An MPP database is a data storage system that employs Massively Parallel Processing. An MPP uses numerous processors to carry out tasks concurrently, making it particularly adept at managing large amounts of data and complex queries.

How does massively parallel processing work?

With MPP, data is distributed across multiple nodes, also known as servers, each equipped with its own processor and memory. In essence, each node takes care of a portion of the processing, leading to efficient handling of large volumes of data and complex queries.

The system then runs queries on all nodes simultaneously, significantly reducing processing time. This process is akin to having a team of researchers working on different parts of a problem simultaneously rather than one individual attempting to solve everything.

The localization and storage of data on nodes, whether by rows or columns, differs among different MPP database system providers, but generally, their architecture remains the same. 

Advantages of Massively Parallel Processing

  • Data distribution: One of the hallmark features of Massively Parallel Processing architecture is its ability to distribute data across numerous nodes. This distribution facilitates parallel processing, enabling tasks to be performed concurrently.
  • Scalability: Massively Parallel Processing systems are inherently scalable.
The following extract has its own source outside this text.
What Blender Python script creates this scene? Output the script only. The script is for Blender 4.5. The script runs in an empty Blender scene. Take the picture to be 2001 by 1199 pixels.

As data volumes increase, additional nodes can be incorporated into the system to maintain high-performance levels.
  • Fault tolerance: Even if one node fails, the Massively Parallel Processing system continues to operate, ensuring uninterrupted service. This fault tolerance contributes to the overall reliability of these systems.
  • High performance: By dividing tasks among multiple nodes, Massively Parallel Processing systems can process large amounts of data quickly and efficiently.


While both MPP and Symmetric Multiprocessing (SMP) utilize multiple processors, their approaches to handling tasks differ. In Symmetric Multiprocessing, all processors share a single memory, which can lead to potential bottlenecks. Conversely, each processor has its own memory with Massively Parallel Processing, eliminating this issue and providing faster processing times. 

These features make MPP systems particularly suited for businesses that require real-time insights from large volumes of data. Meanwhile, SMP systems offer simplicity and cost-effectiveness. They are easier to program as all processors share the same memory and operating system. Plus, they provide a cost-effective solution for applications that do not require the high levels of parallelism offered by MPP systems.

The value of MPP for organizations

As businesses continue to generate and depend on vast amounts of data, MPP stands out as an effective solution for the rising costs of physical servers needed to store data and slow response times due to massive datasets being processed. MPP offers a powerful solution for managing large volumes of data. Its ability to process tasks simultaneously enables it to deliver fast, reliable results, making it an excellent choice for businesses seeking real-time insights from their data.